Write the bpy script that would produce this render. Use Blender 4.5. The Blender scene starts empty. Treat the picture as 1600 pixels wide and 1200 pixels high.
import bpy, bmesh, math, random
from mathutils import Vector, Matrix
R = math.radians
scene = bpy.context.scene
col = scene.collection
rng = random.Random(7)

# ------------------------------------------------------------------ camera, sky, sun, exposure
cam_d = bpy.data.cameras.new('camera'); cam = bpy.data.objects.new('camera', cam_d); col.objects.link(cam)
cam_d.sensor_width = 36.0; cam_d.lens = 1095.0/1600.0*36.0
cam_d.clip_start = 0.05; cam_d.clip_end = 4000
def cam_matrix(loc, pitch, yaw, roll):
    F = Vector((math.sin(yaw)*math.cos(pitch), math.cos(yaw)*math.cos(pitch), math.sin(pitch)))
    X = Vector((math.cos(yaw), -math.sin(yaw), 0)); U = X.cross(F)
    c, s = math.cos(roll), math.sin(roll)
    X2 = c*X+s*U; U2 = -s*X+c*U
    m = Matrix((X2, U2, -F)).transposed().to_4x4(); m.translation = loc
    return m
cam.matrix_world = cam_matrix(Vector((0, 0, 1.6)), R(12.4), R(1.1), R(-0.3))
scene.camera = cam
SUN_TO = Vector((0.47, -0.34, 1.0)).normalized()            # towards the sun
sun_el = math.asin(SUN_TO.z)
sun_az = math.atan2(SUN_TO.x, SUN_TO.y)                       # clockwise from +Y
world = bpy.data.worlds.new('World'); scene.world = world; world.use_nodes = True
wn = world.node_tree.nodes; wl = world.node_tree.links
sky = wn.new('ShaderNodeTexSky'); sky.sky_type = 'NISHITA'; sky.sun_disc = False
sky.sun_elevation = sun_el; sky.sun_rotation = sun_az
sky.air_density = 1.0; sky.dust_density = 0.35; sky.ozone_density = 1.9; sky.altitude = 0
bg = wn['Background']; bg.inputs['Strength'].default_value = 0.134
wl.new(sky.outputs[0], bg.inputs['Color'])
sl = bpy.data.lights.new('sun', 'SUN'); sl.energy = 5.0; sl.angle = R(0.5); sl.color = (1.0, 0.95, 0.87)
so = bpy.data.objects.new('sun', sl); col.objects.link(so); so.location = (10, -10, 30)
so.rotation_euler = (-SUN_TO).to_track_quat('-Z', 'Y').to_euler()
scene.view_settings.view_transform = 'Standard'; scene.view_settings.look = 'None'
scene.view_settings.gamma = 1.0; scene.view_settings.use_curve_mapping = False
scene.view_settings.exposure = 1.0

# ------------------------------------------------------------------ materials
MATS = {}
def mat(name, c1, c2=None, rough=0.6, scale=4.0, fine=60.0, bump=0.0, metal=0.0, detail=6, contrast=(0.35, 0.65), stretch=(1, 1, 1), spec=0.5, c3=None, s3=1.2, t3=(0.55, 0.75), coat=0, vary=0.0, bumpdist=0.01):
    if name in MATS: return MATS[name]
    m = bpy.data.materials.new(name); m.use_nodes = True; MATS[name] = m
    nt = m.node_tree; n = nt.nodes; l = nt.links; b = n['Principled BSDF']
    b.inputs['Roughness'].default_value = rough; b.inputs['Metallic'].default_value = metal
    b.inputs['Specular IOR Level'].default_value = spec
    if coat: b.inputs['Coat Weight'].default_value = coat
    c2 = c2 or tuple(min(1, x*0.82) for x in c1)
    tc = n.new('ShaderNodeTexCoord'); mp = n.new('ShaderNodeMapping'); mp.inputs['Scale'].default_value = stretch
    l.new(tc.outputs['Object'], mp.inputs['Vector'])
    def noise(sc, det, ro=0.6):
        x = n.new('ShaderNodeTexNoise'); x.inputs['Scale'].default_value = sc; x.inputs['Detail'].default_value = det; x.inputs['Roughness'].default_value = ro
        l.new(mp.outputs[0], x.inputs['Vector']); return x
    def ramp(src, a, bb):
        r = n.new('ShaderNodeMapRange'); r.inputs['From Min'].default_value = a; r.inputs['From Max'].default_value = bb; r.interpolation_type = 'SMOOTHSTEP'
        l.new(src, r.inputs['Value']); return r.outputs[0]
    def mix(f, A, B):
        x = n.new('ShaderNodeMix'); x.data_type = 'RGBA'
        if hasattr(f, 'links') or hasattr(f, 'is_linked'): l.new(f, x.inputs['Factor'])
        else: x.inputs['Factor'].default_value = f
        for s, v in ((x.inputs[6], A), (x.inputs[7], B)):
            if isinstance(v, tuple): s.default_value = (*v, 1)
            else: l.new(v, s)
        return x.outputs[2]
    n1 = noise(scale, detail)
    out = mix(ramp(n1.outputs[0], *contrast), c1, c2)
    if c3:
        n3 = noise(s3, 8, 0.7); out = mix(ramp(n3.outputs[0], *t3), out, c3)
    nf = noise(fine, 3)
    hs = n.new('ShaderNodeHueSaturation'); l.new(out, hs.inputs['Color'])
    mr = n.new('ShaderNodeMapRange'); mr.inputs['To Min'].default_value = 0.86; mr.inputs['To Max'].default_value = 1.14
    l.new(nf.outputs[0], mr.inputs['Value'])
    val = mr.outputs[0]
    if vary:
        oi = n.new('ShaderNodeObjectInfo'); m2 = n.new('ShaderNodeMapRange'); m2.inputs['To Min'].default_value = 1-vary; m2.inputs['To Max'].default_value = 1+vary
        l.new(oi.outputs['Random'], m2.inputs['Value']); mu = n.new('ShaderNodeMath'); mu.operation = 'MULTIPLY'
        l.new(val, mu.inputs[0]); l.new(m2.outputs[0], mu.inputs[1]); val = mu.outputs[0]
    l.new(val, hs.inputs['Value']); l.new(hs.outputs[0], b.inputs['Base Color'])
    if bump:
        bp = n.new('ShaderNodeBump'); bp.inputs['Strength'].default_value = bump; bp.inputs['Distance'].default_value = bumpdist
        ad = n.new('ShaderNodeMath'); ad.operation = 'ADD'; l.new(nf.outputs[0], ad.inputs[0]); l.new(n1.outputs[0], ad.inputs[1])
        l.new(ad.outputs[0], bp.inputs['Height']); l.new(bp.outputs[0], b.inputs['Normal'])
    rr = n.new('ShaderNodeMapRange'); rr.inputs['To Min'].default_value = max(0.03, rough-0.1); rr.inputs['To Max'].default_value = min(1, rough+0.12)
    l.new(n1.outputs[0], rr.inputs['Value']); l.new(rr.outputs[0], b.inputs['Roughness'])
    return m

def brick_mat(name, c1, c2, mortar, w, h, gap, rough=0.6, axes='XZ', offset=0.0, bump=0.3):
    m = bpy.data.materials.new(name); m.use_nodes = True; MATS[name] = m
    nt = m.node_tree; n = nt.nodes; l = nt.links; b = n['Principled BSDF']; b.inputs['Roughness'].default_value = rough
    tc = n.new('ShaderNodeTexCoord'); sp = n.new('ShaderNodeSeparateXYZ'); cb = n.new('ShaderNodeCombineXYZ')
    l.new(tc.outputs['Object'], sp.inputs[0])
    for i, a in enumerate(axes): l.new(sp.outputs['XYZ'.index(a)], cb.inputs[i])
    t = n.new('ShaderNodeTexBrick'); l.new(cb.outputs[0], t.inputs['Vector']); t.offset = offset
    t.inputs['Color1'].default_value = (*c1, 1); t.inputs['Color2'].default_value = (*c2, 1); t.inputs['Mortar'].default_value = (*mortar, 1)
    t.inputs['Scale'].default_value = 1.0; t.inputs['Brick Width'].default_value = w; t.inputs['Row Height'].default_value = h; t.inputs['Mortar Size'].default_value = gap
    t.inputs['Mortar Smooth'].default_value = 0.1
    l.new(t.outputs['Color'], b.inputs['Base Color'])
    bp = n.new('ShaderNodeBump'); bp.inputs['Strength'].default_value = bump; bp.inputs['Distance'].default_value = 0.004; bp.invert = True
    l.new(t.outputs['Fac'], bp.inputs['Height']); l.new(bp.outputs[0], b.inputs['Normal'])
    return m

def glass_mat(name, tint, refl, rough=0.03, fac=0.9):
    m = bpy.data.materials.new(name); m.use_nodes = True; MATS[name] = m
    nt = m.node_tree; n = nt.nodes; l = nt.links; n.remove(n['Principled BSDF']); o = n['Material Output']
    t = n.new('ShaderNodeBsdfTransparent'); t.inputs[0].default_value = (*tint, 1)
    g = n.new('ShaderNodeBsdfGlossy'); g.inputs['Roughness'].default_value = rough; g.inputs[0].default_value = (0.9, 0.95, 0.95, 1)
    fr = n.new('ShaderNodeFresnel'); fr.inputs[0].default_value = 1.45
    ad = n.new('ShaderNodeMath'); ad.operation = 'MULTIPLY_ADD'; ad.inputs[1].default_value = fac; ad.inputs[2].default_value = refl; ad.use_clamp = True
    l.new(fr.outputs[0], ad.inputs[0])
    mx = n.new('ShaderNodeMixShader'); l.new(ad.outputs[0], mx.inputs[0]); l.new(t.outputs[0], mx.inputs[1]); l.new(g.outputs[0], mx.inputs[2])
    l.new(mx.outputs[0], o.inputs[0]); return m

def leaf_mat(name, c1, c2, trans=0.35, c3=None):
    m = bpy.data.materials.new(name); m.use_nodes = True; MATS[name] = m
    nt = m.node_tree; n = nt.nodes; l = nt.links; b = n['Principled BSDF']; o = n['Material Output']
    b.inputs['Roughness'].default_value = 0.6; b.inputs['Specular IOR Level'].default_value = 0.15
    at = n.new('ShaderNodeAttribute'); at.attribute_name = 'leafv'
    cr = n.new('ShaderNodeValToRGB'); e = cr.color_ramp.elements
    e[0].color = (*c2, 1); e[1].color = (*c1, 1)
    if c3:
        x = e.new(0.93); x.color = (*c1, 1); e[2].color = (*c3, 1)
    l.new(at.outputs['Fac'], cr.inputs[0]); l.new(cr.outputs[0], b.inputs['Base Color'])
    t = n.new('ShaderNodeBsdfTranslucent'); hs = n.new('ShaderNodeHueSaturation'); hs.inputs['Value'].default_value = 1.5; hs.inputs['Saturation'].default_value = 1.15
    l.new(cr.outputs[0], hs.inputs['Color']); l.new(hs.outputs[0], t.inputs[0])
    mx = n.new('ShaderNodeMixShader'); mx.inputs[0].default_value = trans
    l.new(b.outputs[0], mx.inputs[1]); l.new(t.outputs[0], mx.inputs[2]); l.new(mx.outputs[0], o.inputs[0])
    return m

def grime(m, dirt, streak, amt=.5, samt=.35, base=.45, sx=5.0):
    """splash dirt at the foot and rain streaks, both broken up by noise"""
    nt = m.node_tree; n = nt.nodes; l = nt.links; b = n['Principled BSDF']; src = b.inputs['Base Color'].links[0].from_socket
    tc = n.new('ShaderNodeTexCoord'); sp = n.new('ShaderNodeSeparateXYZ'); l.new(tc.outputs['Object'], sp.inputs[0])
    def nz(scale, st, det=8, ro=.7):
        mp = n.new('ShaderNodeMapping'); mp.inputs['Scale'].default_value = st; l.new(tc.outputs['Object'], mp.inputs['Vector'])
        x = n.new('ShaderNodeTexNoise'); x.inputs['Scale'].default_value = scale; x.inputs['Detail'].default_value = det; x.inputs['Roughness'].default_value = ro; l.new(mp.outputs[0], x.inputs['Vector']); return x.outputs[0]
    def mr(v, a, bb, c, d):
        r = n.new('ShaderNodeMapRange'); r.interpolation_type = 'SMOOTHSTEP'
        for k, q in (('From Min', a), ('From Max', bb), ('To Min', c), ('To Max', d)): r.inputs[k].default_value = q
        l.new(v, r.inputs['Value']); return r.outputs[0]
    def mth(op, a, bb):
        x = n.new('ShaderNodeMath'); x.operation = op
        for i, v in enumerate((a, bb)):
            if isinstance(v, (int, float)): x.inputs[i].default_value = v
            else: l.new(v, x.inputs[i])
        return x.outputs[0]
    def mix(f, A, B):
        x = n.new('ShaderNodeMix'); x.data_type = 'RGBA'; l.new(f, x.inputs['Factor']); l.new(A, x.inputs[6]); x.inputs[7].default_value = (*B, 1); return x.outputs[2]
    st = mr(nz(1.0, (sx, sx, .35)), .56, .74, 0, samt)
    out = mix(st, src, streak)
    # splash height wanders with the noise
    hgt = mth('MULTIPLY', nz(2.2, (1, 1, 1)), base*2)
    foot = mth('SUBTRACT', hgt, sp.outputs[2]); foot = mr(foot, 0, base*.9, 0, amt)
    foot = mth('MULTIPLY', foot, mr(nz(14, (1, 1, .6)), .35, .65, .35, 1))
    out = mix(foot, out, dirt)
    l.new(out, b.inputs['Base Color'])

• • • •

__CHALLENGE__: Please write out exactly the lines from the start of the data through the line that contains "rng = random.Random(7)", both ends included, and nothing else.

__RESULT FOR THIS TASK__:
Write the bpy script that would produce this render. Use Blender 4.5. The Blender scene starts empty. Treat the picture as 1600 pixels wide and 1200 pixels high.
import bpy, bmesh, math, random
from mathutils import Vector, Matrix
R = math.radians
scene = bpy.context.scene
col = scene.collection
rng = random.Random(7)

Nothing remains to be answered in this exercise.